We use the “pick” functionality to view only the building of interest.

Unusual are also the large red and blue areas where some of the taller buildings are. Usually those are just one pixel wide which has to do with the laser of one flightline not being able to see the lower area seen by the laser of the other flightline because the line-of-sight is blocked by the structure. We have a closer look at one of these unusual building colorization by picking the building shown above and viewing it with the different visualization options that are shown in the images below.

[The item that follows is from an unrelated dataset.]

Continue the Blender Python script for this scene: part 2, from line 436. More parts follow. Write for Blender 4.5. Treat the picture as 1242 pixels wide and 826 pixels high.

No. Those are not the “James Bond movie” kind of lasers that burn holes into the building to get ground returns through several floors. The building facade is covered with glass so that the lasers do not scatter photons when they hit the side of the building. Instead they reflect by the usual rule “incidence angle equals reflection angle” of perfectly specular surfaces and eventually hit the ground next to the building. Some of the photons travel back the same way to the receiver on the plane where they get registered as returns. The LiDAR system has no way to know that the photons did not travel the usual straight path. It only measures the time until the photons return and generates a return at the range corresponding to this time along the direction vector that this laser shot was fired at. If the specular reflection of the photons hits a truck or a tree situated next to to building, then we should find that truck or that tree – mirrored by the glossy surface of the building – on the inside of the building. If you look careful at the “slice” through the building below you may find an example … (-:

Some objects located outside the building are mirrored into the building due to its glossy facade.

Kudos to the City of Guadalajara for becoming – to my knowledge – the first city in Latin America to both open its entire LiDAR holdings and also making it available for download in form of a nice and functional interactive 3D portal.